Output the data below in full, character for character.

*** EXERCISE INPUTS

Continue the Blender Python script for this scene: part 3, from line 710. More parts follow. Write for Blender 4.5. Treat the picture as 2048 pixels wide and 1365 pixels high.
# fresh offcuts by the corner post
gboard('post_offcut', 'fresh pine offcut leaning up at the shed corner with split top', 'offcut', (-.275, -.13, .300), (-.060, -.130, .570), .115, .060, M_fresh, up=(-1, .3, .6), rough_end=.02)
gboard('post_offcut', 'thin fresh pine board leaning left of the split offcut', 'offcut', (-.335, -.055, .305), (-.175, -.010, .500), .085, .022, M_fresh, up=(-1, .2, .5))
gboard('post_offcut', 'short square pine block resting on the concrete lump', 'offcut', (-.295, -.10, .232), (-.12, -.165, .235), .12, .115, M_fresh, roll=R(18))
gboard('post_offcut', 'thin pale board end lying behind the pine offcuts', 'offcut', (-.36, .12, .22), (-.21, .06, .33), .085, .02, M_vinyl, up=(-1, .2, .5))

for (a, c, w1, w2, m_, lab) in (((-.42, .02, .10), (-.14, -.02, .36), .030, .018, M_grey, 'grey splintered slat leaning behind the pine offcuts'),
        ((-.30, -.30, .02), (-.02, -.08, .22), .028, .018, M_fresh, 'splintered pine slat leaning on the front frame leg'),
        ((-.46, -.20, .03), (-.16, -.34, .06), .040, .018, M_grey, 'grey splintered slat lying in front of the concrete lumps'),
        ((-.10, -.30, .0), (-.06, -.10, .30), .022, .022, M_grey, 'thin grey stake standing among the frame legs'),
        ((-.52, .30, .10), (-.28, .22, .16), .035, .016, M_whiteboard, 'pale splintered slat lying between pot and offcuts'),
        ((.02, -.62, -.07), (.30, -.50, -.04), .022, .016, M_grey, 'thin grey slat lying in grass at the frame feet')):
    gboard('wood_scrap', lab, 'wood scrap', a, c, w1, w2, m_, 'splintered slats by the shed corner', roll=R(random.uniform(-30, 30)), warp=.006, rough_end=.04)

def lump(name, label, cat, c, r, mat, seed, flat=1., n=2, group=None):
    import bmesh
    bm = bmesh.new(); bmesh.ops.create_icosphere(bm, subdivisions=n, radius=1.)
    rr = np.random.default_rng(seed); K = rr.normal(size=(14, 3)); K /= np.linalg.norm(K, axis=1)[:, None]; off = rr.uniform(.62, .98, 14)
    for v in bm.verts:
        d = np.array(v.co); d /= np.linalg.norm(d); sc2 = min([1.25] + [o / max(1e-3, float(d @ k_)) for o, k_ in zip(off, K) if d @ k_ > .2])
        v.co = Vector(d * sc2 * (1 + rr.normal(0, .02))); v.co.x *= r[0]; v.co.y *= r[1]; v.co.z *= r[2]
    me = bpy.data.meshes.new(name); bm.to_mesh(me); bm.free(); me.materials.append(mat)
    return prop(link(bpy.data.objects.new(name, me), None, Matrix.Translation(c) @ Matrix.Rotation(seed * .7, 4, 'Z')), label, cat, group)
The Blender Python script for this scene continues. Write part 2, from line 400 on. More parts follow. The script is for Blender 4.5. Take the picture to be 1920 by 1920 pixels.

******

_FULL RESPONSE:_
Continue the Blender Python script for this scene: part 3, from line 710. More parts follow. Write for Blender 4.5. Treat the picture as 2048 pixels wide and 1365 pixels high.
# fresh offcuts by the corner post
gboard('post_offcut', 'fresh pine offcut leaning up at the shed corner with split top', 'offcut', (-.275, -.13, .300), (-.060, -.130, .570), .115, .060, M_fresh, up=(-1, .3, .6), rough_end=.02)
gboard('post_offcut', 'thin fresh pine board leaning left of the split offcut', 'offcut', (-.335, -.055, .305), (-.175, -.010, .500), .085, .022, M_fresh, up=(-1, .2, .5))
gboard('post_offcut', 'short square pine block resting on the concrete lump', 'offcut', (-.295, -.10, .232), (-.12, -.165, .235), .12, .115, M_fresh, roll=R(18))
gboard('post_offcut', 'thin pale board end lying behind the pine offcuts', 'offcut', (-.36, .12, .22), (-.21, .06, .33), .085, .02, M_vinyl, up=(-1, .2, .5))

for (a, c, w1, w2, m_, lab) in (((-.42, .02, .10), (-.14, -.02, .36), .030, .018, M_grey, 'grey splintered slat leaning behind the pine offcuts'),
        ((-.30, -.30, .02), (-.02, -.08, .22), .028, .018, M_fresh, 'splintered pine slat leaning on the front frame leg'),
        ((-.46, -.20, .03), (-.16, -.34, .06), .040, .018, M_grey, 'grey splintered slat lying in front of the concrete lumps'),
        ((-.10, -.30, .0), (-.06, -.10, .30), .022, .022, M_grey, 'thin grey stake standing among the frame legs'),
        ((-.52, .30, .10), (-.28, .22, .16), .035, .016, M_whiteboard, 'pale splintered slat lying between pot and offcuts'),
        ((.02, -.62, -.07), (.30, -.50, -.04), .022, .016, M_grey, 'thin grey slat lying in grass at the frame feet')):
    gboard('wood_scrap', lab, 'wood scrap', a, c, w1, w2, m_, 'splintered slats by the shed corner', roll=R(random.uniform(-30, 30)), warp=.006, rough_end=.04)

def lump(name, label, cat, c, r, mat, seed, flat=1., n=2, group=None):
    import bmesh
    bm = bmesh.new(); bmesh.ops.create_icosphere(bm, subdivisions=n, radius=1.)
    rr = np.random.default_rng(seed); K = rr.normal(size=(14, 3)); K /= np.linalg.norm(K, axis=1)[:, None]; off = rr.uniform(.62, .98, 14)
    for v in bm.verts:
        d = np.array(v.co); d /= np.linalg.norm(d); sc2 = min([1.25] + [o / max(1e-3, float(d @ k_)) for o, k_ in zip(off, K) if d @ k_ > .2])
        v.co = Vector(d * sc2 * (1 + rr.normal(0, .02))); v.co.x *= r[0]; v.co.y *= r[1]; v.co.z *= r[2]
    me = bpy.data.meshes.new(name); bm.to_mesh(me); bm.free(); me.materials.append(mat)
    return prop(link(bpy.data.objects.new(name, me), None, Matrix.Translation(c) @ Matrix.Rotation(seed * .7, 4, 'Z')), label, cat, group)
The Blender Python script for this scene continues. Write part 2, from line 400 on. More parts follow. The script is for Blender 4.5. Take the picture to be 1920 by 1920 pixels.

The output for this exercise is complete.